Tracking these metrics over time showed a clear improvement in the booking experience.

Up to +250% score growth!

From 0,56% to 2,13 on mobile (HQ-S) on mobile et +60% on usability (PQ).

The beginning of a new era!

Making data more understandable through Score Cards

In February 2025, we launched a new initiative: moving from AttrakDiff to Score Cards.
The objectives were to:
• Make data easier to understand
• Better demonstrate the work done by designers
• Improve the efficiency and consistency of data collection

We used a re-interpretation of the SUPR-Q for the associated journeys, combined with a questionnaire on completed steps and qualitative data.

UX Score Card for Ticket Booking Funnel

The main user journeys have been identified, and we regularly deliver scorecards based on the specific goals of each journey.
 I standardized the entire scorecard process by creating a centralized reporting framework where UX designers within product squads can input their data and generate scorecards independently.

Post-purchase rationalization bias

The importance of evaluating a journey at multiple stages

When evaluating a product, especially in eCommerce, it’s crucial to reach both bookers and abandoners. The strategy involves using two sruveys, either at different stages of the journey or by re-targeting abandoners to understand main frictions.

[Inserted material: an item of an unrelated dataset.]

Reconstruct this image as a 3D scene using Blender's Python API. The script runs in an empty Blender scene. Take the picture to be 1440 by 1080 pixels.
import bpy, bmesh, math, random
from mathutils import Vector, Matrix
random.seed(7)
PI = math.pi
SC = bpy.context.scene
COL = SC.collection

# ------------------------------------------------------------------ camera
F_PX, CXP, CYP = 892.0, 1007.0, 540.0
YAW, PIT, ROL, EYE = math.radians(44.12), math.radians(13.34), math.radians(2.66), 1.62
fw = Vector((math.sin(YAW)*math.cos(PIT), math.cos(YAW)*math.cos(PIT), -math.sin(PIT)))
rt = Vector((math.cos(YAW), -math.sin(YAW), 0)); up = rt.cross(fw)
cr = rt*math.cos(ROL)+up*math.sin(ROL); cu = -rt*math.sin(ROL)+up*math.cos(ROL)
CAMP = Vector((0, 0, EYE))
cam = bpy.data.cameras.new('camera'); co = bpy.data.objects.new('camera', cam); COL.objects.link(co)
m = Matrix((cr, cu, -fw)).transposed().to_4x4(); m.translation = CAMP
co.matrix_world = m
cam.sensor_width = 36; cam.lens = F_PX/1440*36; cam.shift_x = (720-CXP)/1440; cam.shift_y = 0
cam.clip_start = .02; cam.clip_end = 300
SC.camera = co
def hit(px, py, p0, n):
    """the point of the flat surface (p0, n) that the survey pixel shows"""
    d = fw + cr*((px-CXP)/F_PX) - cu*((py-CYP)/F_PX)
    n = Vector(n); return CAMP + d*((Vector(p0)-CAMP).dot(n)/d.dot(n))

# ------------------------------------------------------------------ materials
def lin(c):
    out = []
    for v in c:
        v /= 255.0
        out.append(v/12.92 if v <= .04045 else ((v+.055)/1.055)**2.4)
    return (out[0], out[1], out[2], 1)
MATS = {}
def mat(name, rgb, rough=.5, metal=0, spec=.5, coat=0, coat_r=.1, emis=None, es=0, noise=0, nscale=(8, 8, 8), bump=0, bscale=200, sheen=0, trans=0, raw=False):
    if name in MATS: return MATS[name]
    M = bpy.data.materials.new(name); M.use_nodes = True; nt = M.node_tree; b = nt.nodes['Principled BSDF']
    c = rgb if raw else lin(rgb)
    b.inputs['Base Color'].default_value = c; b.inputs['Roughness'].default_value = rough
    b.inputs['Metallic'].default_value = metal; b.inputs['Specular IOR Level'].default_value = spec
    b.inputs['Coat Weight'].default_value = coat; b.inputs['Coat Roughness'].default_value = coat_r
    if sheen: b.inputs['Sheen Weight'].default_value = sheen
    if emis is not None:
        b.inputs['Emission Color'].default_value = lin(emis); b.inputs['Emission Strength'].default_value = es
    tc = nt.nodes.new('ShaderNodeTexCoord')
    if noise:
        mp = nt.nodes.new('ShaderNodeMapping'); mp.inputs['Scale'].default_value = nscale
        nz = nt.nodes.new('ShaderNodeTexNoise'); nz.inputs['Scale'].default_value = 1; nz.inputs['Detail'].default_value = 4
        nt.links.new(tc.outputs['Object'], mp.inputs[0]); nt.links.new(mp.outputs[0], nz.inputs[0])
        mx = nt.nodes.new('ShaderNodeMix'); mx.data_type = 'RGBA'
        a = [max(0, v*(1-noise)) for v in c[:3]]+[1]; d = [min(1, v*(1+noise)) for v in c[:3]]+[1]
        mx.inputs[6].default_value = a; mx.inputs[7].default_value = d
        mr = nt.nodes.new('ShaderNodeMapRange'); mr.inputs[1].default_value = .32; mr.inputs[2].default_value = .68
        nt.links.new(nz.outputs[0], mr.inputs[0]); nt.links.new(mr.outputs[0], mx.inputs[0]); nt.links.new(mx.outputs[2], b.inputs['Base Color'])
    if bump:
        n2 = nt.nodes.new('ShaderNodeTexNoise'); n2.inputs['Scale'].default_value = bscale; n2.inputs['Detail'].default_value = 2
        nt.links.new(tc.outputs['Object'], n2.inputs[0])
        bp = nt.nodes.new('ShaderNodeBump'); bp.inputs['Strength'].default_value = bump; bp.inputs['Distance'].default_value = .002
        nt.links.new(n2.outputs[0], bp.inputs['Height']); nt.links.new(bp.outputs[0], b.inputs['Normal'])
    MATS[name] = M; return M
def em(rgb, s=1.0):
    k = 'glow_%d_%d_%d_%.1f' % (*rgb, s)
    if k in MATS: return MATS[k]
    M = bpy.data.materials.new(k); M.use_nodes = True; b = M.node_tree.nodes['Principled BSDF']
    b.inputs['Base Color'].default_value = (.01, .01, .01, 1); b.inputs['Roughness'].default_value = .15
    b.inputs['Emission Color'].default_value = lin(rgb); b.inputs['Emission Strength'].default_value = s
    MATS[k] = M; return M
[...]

All data are presented together to provide a snapshot of the overall experience across the journey.

AI Automation

I'm currently working on a process to automate AI monitoring, using AI to generate scorecards directly from raw survey data rather than building them by hand. The next step is to track not just the score itself, but its evolution over time, an evolution of the evolution, to surface how each step of the journey is trending release after release, without manual reporting.